Framed in this context, ethnic conflict can actually present positive attributes to ethnic leaders. For example, conflict plays a role in ensuring group cohesion. It also creates mobilization opportunities in which free-riders can be readily identified and punished. In this sense, conflict serves a functional and positive role for ethnic elites and their followers. Leaders will seek to generate ethnic conflict in order to increase cohesion among the group and bring themselves more power and influence. From the perspective of an ethnic leader, the long-term gains of territorial consolidation, enhanced political power, and increased ethnic homogeneity can be noticeably enhanced by a conflict that is contained within certain limits.
This argument implies that most conflicts are only superficially ethnic. In fact, conflicts are motivated by a number of factors, many of which are non-ethnic. These additional factors are often political and economic. Generally speaking, ethnic conflict refers more to the nature of the conflict than its root causes. To say that ethnic conflict arises because there are distinct ethnic groups is, at best, tautological. By themselves, ethnic differences are insufficient to guarantee political mobilization and inter-group violence.
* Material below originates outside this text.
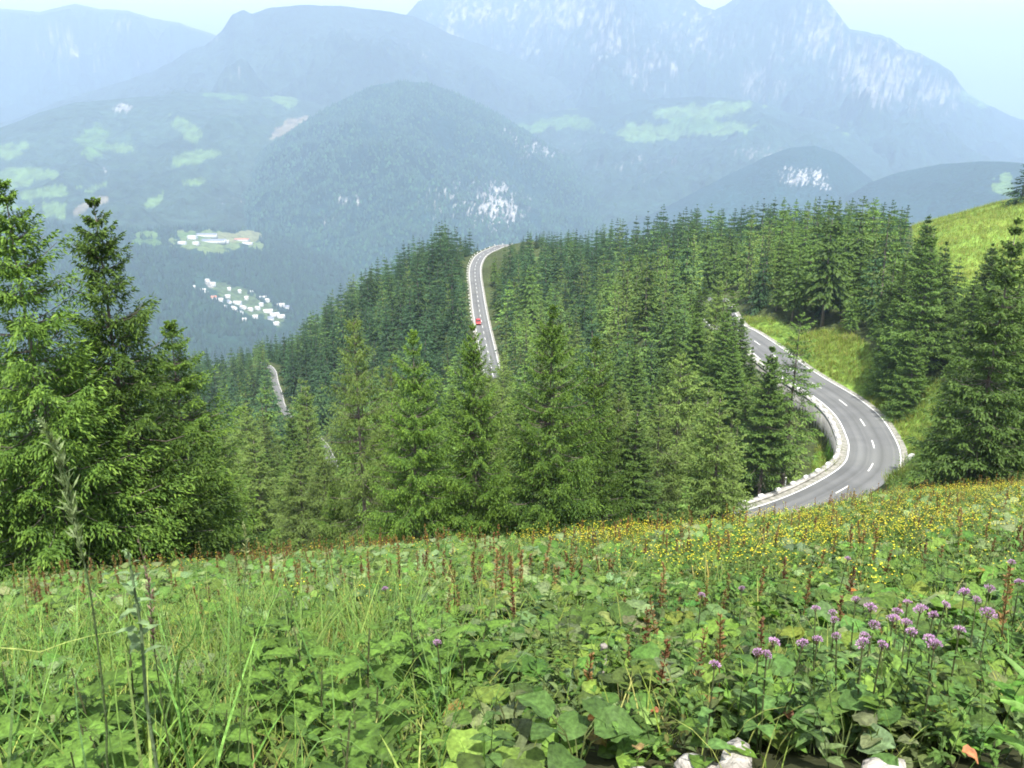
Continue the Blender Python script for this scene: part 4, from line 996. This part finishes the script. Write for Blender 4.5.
def on_bank(n, polys, d0, d1):
    D = np.sqrt(rng.uniform(d0*d0, d1*d1, n)); th = rng.uniform(.1, .6, n); x, y = D*np.sin(th), D*np.cos(th); z = height(x, y); u, v = pix(x, y, z)
    k = np.zeros(n, bool)
    for p in polys: k |= inpoly(u, v, p)
    P = road1; d = np.sqrt(((x[:, None]-P[None, ::2, 0])**2+(y[:, None]-P[None, ::2, 1])**2)).min(1); k &= d > W1/2+1.1
    return np.stack((x, y, z), 1)[k]
bank = on_bank(60000, (GRASS_SLOPE, GRASS_WALL, BANK_RIGHT), 92, 215); hill_ = on_bank(30000, (GRASS_HILL,), 180, 330)
tuss = [grass_tuft(260+k, False, .8, ((.17, .25, .045), (.2, .26, .06), (.14, .22, .04), (.23, .23, .08)), 7, .25, .05) for k in range(5)]
shrub = [herb(270+k, False, .9) for k in range(4)]
k_ = fbm(bank[:, 0]/5, bank[:, 1]/5, 3, 88) > .1
plant_mass('bank_grass', [(tuss, bank[~k_], (.7, 1.5), .2), (shrub, bank[k_][::2], (1.2, 2.6), .2), (tuss, hill_, (.8, 1.6), .2)], M_LEAF)

# dock seed spikes: the nearest ones one by one, the rest as a mass
def spk(u, v, D, x, y):
    w = np.where((v < 640) & (v > 540), .85, np.where(v <= 540, .4, .2))*(1-.75*LEFTZ(u, v))
    return np.clip(w*(.5+fbm(x/2, y/2, 3, 47)*3.2), 0, 1)
sp_pos, su, sv, sD = scatter(4.2, 70, 5.0, spk)
o_ = np.argsort(sD); sp_pos, su, sv, sD = sp_pos[o_], su[o_], sv[o_], sD[o_]
vis_ = (su > 4) & (su < 1020) & (sv < 790)
near_i = np.nonzero(vis_)[0][:250]; far_i = np.array(sorted(set(range(len(sp_pos)))-set(near_i)))
protos = []
for k in range(7):
    st, hd = spike(150+k, True); protos.append((st.me('spike_stem', [M_LEAF]), hd.me('seed_head', [M_LEAF])))
for q, i in enumerate(near_i):
    e = empty('dock_spike', tuple(sp_pos[i]), rng.uniform(0, 6.28), rng.uniform(.7, 1.15)); a, b = protos[q % 7]
    link('stem', a, e); link('seed_head', b, e)
    where = 'in the lower half of the meadow' if sv[i] > 650 else ('in the left part of the meadow' if su[i] < 500 else 'in the right part of the meadow')
    tag(e, 'rusty brown dock seed spike among broad leaves '+where, 'dock spike', 'dock seed spikes '+where)
fs = []
for k in range(6):
    st, hd = spike(170+k, False); m_ = MB(); a = st.arrays(); b = hd.arrays(); m_.add(a[0], a[1], a[2], a[3]); m_.add(b[0], b[1], b[2], b[3]); fs.append(m_.arrays())
plant_mass('dock_seed_spikes', [(fs, sp_pos[far_i], (.8, 1.15), .05)], M_LEAF)

# purple flower heads, placed where the photo shows each one
def above_meadow(u, v, h):
    th, s_ = ray(u, v); D = np.geomspace(2.0, 60, 700); x, y = D*math.sin(th), D*math.cos(th); z = ZC+s_*D-meadow(x, y)
    k = np.nonzero(z < h)[0]; k = k[0] if len(k) else -1
    return x[k], y[k], D[k]
PF = [(990, 586), (965, 590), (977, 597), (989, 611), (856, 597), (871, 605), (908, 600), (946, 602), (921, 607), (898, 609), (934, 612), (833, 610), (835, 617), (894, 616), (907, 620), (875, 622), (960, 627), (912, 629), (865, 633), (863, 640), (818, 636), (883, 641), (930, 635), (935, 641), (837, 633), (816, 606), (1020, 580), (803, 640), (774, 639), (758, 649), (767, 651), (715, 661), (742, 586), (702, 593), (437, 640), (385, 587), (848, 557), (1012, 560)]
PSZ = {3: 1.35, 5: 1.15, 8: 1.25, 13: 1.1, 23: 1.1, 1: 1.2, 0: 1.05}
def umbel(seed):
    r = np.random.default_rng(seed); mb = MB(); n = 120
    a = r.uniform(0, 6.28, n); q = np.sqrt(r.uniform(0, 1, n)); p = np.stack((np.cos(a)*q*.055, np.sin(a)*q*.055, .03*(1-q*q)+r.normal(0, .006, n)), 1)
    d = np.stack((np.cos(a)*q, np.sin(a)*q, np.full(n, .9)), 1)+r.normal(0, .35, (n, 3))
    c = np.array((.47, .28, .45)); k = r.uniform(.65, 1.35, (n, 1))
    V, Q, C = diamonds(p, d, r.uniform(.016, .028, n), r.uniform(.009, .015, n), r.uniform(-1.5, 1.5, n), np.tile(c*.75, (n, 1))*k, np.clip(np.tile(c*1.25+.04, (n, 1))*k, 0, 1))
    mb.add(V, Q, col=C); return mb.me('flower_head', [M_PETAL])
UMB = [umbel(190+k) for k in range(4)]
for k, (u, v) in enumerate(PF):
    x, y, D = above_meadow(u, v, .62); zg = hgt(x, y); th, s_ = ray(u, v); ztop = ZC+s_*D; h = max(.3, ztop-zg); sc = .5*PSZ.get(k, rng.uniform(.75, 1.0))
    e = empty('purple_flower', (x, y, zg)); ln = rng.normal(0, .05, 2)
    mb = MB(); P = np.array(((ln[0], ln[1], 0), (ln[0]*.3, ln[1]*.3, h*.55), (0, 0, h-.01))); stalk(mb, P, .006, .0035, (.1, .12, .05), 5)
    for j in range(6):
        a = j*1.05; mb.tube(np.array(((0, 0, h-.05), (math.cos(a)*.035*sc, math.sin(a)*.035*sc, h-.005))), np.array((.002, .0014)), 3, (.16, .1, .08), cap=False)
    mb.build('stem', M_LEAF, e)
    m_ = MB()
    for j in range(4):
        t = .3+.15*j; leaf(m_, (ln[0]*(1-t), ln[1]*(1-t), h*t), j*2.2+k, .35, .13*(1.2-t), .09*(1.2-t), 4, 2, 'round', .5, .2, .03, (.08, .155, .04))
    m_.build('leaves', M_LEAF, e)
    f = link('flower_head', UMB[k % 4], e); f.location = (0, 0, h-.02); f.scale = (sc, sc, sc); f.rotation_euler = (rng.normal(0, .2), rng.normal(0, .2), k)
    if k == 3: lab, gr = 'largest purple flower head of the meadow, on a tall stem near the right edge', None
    elif k == 26: lab, gr = 'purple flower head cut by the right edge of the photo', None
    elif k == 34: lab, gr = 'single small purple flower head among the rusty spikes left of the middle', None
    elif k == 35: lab, gr = 'small pale purple flower head far left, near the meadow edge row of trees', None
    elif k == 32: lab, gr = 'single purple flower head below the patch of yellow flowers', None
    elif k in (28, 29, 30): lab, gr = 'purple flower head in the little group of three right of the grey peg', 'three purple flower heads right of the grey peg'
    elif 795 < u < 880: lab, gr = 'purple flower head in the loose left part of the purple drift', 'purple flowers, left part of the drift'
    elif u >= 880 and v > 580: lab, gr = 'purple flower head in the dense right part of the purple drift', 'purple flowers, right part of the drift'
    else: lab, gr = 'lone faded purple flower head standing apart from the purple drift', 'scattered faded purple flowers'
    tag(e, lab, 'flower', gr)


# nettles in the left foreground, each its own plant
def nettle(seed):
    r = np.random.default_rng(seed); H = r.uniform(.5, .72); st = MB(); lv = MB(); ln = r.normal(0, .06, 2)
    P = np.array([(ln[0]*t*t, ln[1]*t*t, H*t) for t in (0, .35, .7, 1)]); stalk(st, P, .006, .003, (.1, .11, .05), 5)
    for k in range(9):
        t = .2+.8*k/8.5; a0 = k*math.pi/2+r.normal(0, .15); L = (.15-.08*abs(t-.6))*r.uniform(.8, 1.2)*(1.15 if t < .85 else .6)
        for o in (0, math.pi):
            c = np.array((.074, .138, .022))*r.uniform(.8, 1.35)
            b = np.array((ln[0]*t*t, ln[1]*t*t, H*t)); e = b+np.array((math.cos(a0+o), math.sin(a0+o), .5))*.025
            stalk(st, np.array((b, e)), .002, .0015, (.1, .15, .05))
            leaf(lv, e, a0+o, r.uniform(.0, .6), L, L*.55, 9, 4, 'nettle', r.uniform(.4, .9), .25, .03, c, r=r)
    return st.me('nettle_stem', [M_LEAF]), lv.me('nettle_leaves', [M_LEAF])
NET = [nettle(210+k) for k in range(7)]
npos, nu, nv, nD = scatter(2.3, 5.4, 12, lambda u, v, D, x, y: np.clip(LEFTZ(u, v)*(.75+fbm(x/.8, y/.8, 2, 71)*1.6), 0, 1))
o_ = np.argsort(nD)[:120]
for q, i in enumerate(o_):
    e = empty('nettle_plant', tuple(npos[i]), rng.uniform(0, 6.28), rng.uniform(.8, 1.2)); a, b = NET[q % 7]; link('stem', a, e); link('leaves', b, e)
    w = 'at the lower left corner of the meadow' if nu[i] < 200 else 'in the dark green patch left of the middle'
    tag(e, 'nettle plant with paired toothed leaves '+w, 'nettle', 'nettles '+w)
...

As the Minorities at Risk project has demonstrated, groups tend to draw their potency and resilience from ethnic attachments, and then seek benefits on that basis. Identity becomes salient because it is invoked by ethnic leaders to mobilize support. Gurr also points out that although fear and frustration may form the basis for action, these emotions are not sufficient to create large-scale conflict. Domestic structures, the characteristics of rebel organizations, opportunities to mobilize, and the presence of incentives are also important determinants. Without resources and an increase in the expected payoffs of participation in violence, inequality and grievances are not sufficient to produce unrest. Violent ethnic conflict is the result of incentives and rational calculation; material benefits are essential to attracting participants.
Sri Lanka’s Enduring Conflict
At first glance, Sri Lanka may not be an obvious example of how political and material benefits, rational calculation, and weak democratic institutions can prolong and intensify cycles of violence. Conflict in Sri Lanka has existed since the 1950s, and is not a consequence of the end of the Cold War or the break-up of empire. Nor does the conflict appear to suffer from the problems that have plagued other protracted ethnic conflicts, such as extensive third party intervention, save for a brief period of failed Indian engagement in the late 1980s. Sri Lanka’s economic performance is reasonable and its human development record is improving. Yet the country still exhibits many indicators of failure: large-scale violence, armed and organized extra-judicial groups operating with impunity, and loss of control over territory and people. Since 1983, the conflict has claimed roughly 65,000 lives.